Lines before the one containing "(.16, .165, .17), .6, noise=.04)" are excluded. Repeat that line and every line after it, exactly.

Data provided »
"""
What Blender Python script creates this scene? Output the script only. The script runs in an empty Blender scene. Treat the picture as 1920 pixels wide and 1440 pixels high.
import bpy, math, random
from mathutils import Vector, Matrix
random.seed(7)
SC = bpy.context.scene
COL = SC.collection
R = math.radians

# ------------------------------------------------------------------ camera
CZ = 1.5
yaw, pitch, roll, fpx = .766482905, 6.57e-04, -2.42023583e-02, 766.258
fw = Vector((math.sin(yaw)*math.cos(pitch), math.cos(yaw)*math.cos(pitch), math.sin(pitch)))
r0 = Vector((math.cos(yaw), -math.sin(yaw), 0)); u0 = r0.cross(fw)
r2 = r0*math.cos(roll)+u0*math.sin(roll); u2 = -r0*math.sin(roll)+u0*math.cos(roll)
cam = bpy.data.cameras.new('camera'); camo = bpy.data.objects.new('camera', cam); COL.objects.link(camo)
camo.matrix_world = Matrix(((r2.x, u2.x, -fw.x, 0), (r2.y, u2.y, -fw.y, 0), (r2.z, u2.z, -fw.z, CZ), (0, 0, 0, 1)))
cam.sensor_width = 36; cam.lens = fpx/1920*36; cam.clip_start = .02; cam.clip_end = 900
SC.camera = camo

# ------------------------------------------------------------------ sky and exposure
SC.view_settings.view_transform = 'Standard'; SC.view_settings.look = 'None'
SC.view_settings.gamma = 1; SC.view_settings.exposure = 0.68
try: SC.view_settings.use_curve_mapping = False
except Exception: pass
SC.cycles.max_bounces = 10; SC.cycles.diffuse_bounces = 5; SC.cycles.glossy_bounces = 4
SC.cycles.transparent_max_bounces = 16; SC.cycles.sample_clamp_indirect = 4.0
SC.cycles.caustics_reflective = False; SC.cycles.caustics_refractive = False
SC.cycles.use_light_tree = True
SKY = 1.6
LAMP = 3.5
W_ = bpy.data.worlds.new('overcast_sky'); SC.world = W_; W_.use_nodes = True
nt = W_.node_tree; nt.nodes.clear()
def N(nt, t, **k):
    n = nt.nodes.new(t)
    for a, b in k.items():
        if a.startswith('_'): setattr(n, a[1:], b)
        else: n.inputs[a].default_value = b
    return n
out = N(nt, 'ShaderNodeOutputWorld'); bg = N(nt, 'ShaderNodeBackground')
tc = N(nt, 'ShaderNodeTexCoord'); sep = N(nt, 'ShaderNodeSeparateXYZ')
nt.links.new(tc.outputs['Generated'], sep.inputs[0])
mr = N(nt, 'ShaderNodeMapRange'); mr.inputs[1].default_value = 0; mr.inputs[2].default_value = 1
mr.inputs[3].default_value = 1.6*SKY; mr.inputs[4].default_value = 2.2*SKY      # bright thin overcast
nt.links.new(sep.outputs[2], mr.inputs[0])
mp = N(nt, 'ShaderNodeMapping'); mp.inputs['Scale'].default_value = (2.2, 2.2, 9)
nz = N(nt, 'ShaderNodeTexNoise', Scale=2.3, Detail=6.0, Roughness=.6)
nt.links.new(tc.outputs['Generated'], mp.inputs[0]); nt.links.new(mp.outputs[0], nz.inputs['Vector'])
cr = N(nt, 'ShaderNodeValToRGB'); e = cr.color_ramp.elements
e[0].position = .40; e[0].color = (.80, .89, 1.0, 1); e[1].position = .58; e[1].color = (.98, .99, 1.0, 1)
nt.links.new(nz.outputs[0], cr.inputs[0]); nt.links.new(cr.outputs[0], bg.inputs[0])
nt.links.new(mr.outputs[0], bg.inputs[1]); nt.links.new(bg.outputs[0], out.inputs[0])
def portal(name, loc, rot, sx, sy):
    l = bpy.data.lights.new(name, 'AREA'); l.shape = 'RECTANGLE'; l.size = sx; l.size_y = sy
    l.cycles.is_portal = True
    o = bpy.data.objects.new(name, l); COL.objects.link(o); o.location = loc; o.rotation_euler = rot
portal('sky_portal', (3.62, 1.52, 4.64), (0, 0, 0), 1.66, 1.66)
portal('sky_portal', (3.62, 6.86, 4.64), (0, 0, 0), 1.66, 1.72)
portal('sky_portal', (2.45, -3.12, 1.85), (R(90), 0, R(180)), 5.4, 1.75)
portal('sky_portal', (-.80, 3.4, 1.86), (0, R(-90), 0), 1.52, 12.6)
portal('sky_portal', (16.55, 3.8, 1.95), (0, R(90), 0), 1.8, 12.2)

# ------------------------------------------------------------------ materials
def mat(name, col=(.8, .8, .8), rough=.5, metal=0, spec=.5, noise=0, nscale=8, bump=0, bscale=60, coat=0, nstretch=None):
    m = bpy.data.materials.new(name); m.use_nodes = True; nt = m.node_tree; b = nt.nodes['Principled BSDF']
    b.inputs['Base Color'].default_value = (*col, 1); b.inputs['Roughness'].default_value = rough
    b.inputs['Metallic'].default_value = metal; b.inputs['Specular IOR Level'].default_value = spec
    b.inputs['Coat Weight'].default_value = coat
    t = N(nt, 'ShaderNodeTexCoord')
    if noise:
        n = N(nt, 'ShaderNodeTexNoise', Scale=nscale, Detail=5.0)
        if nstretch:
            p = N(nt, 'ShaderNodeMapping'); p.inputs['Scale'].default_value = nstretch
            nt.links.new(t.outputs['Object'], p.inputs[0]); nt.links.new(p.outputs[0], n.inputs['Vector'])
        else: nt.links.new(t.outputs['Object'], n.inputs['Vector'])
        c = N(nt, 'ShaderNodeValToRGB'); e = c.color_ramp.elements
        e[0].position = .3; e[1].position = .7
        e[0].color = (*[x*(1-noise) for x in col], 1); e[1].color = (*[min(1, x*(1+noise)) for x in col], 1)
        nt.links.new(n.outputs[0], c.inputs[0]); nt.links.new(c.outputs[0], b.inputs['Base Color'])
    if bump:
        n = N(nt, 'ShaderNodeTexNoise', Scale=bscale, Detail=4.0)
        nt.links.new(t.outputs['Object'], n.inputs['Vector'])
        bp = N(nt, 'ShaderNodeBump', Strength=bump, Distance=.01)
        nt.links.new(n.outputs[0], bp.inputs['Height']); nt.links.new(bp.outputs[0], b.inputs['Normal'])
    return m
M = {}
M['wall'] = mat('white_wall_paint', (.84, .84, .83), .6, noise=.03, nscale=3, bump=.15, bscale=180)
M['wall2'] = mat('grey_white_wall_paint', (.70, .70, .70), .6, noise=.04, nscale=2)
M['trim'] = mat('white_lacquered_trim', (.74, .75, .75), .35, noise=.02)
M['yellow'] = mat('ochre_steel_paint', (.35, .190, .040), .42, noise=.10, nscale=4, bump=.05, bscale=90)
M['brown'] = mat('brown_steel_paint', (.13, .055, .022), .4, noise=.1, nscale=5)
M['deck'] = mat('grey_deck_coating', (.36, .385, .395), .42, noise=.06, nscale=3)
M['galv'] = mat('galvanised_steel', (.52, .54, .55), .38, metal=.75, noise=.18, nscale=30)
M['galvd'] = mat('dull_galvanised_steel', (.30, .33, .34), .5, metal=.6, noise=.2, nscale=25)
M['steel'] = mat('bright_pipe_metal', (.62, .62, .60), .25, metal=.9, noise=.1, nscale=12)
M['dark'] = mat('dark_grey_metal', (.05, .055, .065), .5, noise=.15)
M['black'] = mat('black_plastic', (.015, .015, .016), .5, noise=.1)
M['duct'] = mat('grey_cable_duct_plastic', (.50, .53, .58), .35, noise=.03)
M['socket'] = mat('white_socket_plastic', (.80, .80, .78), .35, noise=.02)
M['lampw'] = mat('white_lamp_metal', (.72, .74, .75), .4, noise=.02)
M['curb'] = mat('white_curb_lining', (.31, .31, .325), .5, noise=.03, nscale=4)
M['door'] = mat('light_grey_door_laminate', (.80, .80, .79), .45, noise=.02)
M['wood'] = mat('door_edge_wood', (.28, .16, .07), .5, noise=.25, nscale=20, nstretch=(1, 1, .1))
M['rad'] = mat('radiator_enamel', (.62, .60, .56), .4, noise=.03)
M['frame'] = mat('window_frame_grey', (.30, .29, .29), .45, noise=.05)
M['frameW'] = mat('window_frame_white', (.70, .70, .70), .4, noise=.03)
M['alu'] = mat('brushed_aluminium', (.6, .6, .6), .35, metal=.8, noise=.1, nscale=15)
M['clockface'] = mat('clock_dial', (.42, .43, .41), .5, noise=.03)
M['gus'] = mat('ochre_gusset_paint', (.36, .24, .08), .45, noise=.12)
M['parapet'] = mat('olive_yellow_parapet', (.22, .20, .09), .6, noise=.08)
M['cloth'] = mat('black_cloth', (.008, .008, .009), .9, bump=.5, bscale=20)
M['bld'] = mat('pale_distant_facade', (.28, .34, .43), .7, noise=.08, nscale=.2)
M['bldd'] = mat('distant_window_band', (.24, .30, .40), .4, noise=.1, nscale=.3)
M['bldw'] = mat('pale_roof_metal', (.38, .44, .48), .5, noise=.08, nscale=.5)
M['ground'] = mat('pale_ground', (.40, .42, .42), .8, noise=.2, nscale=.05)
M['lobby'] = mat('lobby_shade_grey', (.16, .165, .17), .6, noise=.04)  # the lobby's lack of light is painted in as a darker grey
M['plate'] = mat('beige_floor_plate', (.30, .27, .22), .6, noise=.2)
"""
The answer »
M['lobby'] = mat('lobby_shade_grey', (.16, .165, .17), .6, noise=.04)  # the lobby's lack of light is painted in as a darker grey
M['plate'] = mat('beige_floor_plate', (.30, .27, .22), .6, noise=.2)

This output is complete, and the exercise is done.